If the two matrices were not unordered and of the same length, the following code should work and would be efficient.

mata[rowMeans(mata == matb) == 1, ]

A hackish solution of mine would be the concatenation of the individual columns of each matrix that I want to use for the matching. In this example I will use all columns.

mata <- cbind(mata, C = paste0(mata[, "A"], "_", mata[, "B"]))
matb <- cbind(matb, C = paste0(matb[, "A"], "_", matb[, "B"]))
mata[mata[, "C"] %in% matb[, "C"], colnames(mata) != "C"]

##      A   B  
## [1,] "A" "D"
## [2,] "F" "G"

This is the result that I am looking for, but I am wondering whether there is something more elegant such as the %in% function for vectors.

Edit

The solution should apply to general cases where the matrices are not necessarily of equal length.

You could use the function merge() for this:

> merge(mata,matb)
  A B
1 A D
2 F G

If you load dplyr, intersect.data.frame is added:

library(dplyr)
options(stringsAsFactors=FALSE)
dfa <- as.data.frame(mata)
dfb <- as.data.frame(matb)
intersect(dfa,dfb)

#   A B
# 1 A D
# 2 F G

Similarly, union , setequal (testing set equality) and setdiff (set minus) are available.

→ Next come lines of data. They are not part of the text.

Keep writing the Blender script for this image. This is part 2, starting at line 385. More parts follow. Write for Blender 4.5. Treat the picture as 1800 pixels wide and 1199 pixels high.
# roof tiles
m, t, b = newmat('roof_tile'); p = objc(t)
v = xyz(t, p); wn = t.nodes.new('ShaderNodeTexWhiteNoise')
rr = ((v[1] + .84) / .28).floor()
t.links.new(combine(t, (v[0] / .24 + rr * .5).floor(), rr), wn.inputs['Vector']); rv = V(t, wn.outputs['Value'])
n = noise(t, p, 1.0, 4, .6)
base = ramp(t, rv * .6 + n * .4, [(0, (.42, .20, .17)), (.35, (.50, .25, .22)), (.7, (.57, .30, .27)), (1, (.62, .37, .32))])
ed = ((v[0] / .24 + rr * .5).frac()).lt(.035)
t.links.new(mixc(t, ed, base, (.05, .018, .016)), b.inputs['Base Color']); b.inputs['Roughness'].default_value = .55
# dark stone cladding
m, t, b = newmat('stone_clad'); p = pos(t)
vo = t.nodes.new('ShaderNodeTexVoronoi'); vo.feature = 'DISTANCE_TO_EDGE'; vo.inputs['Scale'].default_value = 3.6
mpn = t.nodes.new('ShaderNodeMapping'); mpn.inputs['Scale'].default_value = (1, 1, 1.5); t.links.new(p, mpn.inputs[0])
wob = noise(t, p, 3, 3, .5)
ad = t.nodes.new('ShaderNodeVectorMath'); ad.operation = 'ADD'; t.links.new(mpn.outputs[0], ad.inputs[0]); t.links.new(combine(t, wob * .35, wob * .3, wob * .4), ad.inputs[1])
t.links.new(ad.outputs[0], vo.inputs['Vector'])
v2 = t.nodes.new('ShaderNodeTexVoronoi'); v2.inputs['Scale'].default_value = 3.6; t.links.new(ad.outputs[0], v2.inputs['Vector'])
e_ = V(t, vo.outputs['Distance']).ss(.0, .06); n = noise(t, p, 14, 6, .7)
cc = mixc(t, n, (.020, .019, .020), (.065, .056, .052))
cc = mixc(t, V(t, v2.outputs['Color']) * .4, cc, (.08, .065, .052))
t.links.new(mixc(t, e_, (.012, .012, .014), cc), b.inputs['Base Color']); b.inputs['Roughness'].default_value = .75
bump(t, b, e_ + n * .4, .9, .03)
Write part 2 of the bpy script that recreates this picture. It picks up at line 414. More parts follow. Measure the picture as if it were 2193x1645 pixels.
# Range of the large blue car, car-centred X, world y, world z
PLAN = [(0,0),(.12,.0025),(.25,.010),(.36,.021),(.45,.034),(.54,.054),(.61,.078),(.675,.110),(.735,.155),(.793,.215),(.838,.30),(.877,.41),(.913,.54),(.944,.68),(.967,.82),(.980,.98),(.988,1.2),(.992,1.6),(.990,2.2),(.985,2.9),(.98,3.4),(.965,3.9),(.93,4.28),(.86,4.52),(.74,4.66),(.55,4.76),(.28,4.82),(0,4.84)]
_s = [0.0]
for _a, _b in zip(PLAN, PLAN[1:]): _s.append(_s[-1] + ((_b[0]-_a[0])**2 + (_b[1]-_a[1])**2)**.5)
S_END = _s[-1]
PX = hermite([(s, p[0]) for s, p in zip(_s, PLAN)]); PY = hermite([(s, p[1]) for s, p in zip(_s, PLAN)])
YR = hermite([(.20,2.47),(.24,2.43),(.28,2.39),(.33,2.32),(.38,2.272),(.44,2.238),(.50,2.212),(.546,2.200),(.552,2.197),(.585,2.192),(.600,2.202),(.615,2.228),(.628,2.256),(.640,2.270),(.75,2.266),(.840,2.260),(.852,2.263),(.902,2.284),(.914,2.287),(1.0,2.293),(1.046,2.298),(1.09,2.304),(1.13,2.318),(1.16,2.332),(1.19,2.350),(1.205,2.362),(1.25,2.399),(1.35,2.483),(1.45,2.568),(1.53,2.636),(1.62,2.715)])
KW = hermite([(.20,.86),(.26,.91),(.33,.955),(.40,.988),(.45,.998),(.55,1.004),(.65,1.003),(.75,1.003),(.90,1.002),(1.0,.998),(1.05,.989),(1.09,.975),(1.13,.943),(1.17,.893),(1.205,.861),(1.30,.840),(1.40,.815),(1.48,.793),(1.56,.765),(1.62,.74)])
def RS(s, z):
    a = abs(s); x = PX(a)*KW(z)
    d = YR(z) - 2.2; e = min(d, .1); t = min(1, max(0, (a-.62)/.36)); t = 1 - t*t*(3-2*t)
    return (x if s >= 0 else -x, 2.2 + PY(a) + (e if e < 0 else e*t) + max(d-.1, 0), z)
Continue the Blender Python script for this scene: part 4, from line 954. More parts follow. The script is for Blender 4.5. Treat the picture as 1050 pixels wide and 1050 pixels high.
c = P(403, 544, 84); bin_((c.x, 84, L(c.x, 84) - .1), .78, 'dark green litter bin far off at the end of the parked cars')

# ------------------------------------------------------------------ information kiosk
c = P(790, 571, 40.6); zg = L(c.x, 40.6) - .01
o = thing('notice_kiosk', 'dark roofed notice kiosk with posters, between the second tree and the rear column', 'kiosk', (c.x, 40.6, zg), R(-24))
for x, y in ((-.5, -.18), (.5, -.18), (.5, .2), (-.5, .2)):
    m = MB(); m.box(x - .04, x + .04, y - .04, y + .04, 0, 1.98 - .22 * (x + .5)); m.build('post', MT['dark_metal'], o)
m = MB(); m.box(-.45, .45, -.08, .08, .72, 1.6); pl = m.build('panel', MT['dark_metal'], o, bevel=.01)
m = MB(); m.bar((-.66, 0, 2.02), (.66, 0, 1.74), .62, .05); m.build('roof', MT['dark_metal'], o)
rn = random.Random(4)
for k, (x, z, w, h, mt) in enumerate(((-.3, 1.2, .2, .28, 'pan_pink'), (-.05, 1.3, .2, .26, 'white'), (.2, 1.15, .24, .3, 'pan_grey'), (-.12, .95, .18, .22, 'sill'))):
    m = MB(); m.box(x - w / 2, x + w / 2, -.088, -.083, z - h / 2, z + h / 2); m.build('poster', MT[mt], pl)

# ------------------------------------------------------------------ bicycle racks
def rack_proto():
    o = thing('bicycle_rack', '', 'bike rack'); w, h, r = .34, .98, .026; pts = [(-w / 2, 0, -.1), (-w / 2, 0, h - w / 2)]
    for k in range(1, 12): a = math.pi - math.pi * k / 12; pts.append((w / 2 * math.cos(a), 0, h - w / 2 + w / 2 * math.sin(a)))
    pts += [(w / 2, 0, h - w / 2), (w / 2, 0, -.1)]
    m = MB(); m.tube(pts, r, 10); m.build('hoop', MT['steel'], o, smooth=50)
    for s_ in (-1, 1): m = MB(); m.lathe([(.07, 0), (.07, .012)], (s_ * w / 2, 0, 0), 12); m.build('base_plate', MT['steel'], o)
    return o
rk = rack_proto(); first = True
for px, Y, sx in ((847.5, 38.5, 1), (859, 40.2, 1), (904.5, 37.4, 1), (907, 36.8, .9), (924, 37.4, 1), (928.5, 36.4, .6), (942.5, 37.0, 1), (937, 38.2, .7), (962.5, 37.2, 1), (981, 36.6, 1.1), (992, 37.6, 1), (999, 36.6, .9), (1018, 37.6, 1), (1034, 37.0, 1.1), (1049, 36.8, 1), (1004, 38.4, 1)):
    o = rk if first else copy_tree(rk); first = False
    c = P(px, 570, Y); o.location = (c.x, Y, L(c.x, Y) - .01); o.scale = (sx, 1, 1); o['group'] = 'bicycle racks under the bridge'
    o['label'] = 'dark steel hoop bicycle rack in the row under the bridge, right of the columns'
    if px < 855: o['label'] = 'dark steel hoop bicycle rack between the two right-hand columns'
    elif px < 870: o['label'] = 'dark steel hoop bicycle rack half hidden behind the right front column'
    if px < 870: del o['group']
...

Aside. Each row of a data.frame corresponds to an observation, so it makes sense to talk about intersecting two sets of observations (two data.frames). For matrices, however, it really does not make sense. That's why hacks like the OP's solution and @RHertel's (which coerces to data.frame behind the scenes) are needed for this operation if you want to continue using matrices.